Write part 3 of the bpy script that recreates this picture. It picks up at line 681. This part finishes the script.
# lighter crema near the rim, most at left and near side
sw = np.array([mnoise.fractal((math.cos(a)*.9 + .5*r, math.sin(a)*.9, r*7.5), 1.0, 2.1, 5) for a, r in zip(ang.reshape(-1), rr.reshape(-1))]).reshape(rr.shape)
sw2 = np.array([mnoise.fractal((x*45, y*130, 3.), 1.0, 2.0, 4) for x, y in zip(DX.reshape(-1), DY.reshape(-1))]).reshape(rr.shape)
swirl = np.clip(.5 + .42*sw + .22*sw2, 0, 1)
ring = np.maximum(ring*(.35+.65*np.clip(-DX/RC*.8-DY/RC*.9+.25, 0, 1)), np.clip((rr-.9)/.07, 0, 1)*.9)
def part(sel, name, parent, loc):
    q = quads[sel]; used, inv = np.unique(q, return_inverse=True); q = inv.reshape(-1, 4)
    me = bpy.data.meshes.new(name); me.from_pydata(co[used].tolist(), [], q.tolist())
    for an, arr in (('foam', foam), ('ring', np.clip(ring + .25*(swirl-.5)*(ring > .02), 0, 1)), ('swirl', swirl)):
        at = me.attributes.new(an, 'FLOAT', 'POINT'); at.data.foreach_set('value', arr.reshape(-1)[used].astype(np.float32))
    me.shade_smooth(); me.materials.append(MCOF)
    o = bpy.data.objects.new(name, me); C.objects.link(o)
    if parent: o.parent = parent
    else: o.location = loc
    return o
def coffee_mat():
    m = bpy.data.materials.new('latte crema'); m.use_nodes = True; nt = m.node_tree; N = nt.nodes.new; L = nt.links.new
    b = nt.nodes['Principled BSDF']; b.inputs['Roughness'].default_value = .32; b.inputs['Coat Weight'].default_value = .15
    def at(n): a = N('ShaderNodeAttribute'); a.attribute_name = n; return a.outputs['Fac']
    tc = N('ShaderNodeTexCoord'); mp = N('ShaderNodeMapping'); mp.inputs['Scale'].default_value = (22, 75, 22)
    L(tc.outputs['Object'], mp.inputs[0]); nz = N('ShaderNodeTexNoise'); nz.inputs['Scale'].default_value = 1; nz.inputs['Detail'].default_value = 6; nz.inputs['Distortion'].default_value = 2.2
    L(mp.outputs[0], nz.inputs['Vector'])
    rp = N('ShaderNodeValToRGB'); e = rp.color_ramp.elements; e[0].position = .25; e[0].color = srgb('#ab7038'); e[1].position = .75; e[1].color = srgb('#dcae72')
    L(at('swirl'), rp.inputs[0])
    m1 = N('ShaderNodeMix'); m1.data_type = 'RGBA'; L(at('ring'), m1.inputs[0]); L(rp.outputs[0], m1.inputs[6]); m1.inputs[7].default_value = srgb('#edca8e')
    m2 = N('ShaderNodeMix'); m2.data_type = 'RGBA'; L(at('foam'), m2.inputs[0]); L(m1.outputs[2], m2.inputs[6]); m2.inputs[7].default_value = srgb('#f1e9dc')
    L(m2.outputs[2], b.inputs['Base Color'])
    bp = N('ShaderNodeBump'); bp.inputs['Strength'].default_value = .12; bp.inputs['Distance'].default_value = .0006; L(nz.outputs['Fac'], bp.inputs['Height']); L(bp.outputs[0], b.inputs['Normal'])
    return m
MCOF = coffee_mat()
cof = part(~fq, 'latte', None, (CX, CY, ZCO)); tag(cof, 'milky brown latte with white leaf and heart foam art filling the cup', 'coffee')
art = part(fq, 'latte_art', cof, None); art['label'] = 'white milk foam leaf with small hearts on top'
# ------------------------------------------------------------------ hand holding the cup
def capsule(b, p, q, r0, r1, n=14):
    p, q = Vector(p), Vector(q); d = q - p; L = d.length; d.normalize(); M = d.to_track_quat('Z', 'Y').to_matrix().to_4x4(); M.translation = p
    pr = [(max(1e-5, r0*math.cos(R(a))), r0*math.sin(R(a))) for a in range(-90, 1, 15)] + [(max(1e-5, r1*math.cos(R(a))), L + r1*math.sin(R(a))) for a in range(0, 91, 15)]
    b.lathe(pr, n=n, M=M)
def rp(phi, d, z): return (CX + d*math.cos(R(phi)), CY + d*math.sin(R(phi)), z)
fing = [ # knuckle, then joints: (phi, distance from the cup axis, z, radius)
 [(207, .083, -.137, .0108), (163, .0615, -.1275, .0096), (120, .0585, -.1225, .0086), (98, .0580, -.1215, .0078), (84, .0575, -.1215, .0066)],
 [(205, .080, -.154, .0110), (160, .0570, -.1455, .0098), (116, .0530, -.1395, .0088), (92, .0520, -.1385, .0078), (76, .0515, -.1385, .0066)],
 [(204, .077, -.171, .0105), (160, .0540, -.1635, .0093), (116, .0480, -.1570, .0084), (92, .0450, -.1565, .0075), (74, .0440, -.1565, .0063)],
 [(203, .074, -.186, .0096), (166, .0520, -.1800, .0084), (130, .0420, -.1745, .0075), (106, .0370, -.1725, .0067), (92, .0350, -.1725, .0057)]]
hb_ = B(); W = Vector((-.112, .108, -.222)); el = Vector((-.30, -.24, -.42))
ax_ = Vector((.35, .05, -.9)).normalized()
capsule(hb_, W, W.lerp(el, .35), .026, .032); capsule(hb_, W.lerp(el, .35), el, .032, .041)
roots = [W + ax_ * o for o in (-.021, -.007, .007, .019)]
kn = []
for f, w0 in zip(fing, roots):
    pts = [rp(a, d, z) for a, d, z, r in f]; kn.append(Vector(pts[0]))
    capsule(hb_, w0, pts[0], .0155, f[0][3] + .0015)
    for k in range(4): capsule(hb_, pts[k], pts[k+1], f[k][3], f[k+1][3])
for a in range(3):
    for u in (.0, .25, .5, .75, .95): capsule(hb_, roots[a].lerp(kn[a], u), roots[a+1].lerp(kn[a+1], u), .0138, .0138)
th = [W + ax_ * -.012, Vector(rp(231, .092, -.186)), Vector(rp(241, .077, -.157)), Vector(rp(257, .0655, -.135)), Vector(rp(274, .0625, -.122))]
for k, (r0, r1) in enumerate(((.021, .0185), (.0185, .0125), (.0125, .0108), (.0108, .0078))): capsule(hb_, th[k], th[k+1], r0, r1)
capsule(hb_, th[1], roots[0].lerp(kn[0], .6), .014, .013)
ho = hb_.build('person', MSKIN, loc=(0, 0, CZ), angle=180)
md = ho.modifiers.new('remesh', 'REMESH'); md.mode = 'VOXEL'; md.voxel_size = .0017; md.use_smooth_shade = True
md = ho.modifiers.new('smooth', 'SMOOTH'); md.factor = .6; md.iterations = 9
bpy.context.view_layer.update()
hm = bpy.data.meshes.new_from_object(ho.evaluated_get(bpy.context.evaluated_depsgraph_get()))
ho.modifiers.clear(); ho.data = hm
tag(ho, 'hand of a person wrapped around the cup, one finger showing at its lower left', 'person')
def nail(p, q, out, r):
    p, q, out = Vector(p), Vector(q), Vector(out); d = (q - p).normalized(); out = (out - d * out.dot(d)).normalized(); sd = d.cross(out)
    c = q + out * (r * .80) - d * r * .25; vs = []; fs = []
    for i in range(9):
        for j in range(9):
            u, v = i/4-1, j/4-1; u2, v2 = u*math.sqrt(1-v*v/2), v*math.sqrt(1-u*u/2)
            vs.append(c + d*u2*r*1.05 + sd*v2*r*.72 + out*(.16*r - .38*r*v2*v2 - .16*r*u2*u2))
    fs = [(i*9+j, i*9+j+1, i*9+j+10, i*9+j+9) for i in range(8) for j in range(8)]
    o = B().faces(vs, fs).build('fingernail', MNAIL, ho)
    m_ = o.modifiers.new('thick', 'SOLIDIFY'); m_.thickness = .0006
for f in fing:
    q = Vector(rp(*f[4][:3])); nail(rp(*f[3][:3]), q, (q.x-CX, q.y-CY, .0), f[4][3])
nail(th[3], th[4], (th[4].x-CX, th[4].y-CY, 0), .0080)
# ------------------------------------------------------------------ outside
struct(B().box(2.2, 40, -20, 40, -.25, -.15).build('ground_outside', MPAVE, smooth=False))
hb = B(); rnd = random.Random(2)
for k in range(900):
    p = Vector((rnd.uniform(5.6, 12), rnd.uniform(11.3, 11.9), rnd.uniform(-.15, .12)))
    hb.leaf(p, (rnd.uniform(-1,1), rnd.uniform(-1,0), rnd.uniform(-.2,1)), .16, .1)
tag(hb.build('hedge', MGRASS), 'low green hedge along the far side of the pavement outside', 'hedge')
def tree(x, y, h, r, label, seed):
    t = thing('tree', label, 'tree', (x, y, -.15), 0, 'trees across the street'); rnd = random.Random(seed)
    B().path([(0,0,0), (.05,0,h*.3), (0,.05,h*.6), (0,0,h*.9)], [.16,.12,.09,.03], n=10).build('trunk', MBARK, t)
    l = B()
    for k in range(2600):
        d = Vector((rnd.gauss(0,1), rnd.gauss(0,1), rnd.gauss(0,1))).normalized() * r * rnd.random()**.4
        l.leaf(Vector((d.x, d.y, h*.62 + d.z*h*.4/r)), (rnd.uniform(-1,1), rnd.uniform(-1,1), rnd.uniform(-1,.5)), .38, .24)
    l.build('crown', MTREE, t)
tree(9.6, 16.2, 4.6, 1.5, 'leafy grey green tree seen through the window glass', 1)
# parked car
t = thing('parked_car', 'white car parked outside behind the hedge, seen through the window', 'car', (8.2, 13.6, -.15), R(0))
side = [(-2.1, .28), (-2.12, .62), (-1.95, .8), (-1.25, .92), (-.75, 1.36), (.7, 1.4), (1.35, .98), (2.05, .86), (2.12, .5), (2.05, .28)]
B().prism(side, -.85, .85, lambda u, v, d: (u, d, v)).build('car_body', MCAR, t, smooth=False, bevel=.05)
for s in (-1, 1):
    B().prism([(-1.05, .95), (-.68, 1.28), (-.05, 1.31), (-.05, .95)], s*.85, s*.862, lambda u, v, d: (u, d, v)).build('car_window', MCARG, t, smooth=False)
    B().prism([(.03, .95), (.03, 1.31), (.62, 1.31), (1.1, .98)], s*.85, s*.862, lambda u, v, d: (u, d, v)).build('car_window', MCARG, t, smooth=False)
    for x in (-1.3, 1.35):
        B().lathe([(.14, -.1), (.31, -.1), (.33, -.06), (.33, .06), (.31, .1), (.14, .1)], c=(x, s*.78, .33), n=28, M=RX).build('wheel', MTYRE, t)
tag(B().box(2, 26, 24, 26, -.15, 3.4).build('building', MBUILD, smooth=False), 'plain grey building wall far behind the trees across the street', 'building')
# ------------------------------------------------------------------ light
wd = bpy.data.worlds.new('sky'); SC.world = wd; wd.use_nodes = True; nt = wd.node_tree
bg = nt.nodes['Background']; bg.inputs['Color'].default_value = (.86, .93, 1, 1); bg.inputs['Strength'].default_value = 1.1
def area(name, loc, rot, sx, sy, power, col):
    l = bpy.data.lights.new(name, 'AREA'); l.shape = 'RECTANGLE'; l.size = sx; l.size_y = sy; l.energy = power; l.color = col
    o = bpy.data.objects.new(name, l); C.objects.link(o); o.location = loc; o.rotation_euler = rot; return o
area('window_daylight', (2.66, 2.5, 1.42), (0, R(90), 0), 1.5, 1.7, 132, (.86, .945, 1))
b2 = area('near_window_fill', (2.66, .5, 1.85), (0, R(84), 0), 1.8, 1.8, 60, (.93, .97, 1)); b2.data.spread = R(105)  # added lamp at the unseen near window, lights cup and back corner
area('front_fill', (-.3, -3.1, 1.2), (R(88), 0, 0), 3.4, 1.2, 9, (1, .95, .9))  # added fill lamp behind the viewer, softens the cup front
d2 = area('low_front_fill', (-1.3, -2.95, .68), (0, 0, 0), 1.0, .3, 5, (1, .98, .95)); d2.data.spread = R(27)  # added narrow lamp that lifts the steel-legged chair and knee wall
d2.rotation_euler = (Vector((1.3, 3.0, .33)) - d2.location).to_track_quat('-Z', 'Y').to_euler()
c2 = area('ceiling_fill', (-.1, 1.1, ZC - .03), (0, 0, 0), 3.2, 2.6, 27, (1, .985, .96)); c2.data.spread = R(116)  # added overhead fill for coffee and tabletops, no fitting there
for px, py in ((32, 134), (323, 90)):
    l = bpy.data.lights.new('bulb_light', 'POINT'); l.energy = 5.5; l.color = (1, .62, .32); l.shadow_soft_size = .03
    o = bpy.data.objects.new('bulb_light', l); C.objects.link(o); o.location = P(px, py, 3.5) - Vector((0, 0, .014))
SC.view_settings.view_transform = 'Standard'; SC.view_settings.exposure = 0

» **Problem description**
Using the listing, copy every line where the word "part" shows up.

» **Complete answer**
Write part 3 of the bpy script that recreates this picture. It picks up at line 681. This part finishes the script.
def part(sel, name, parent, loc):
cof = part(~fq, 'latte', None, (CX, CY, ZCO)); tag(cof, 'milky brown latte with white leaf and heart foam art filling the cup', 'coffee')
art = part(fq, 'latte_art', cof, None); art['label'] = 'white milk foam leaf with small hearts on top'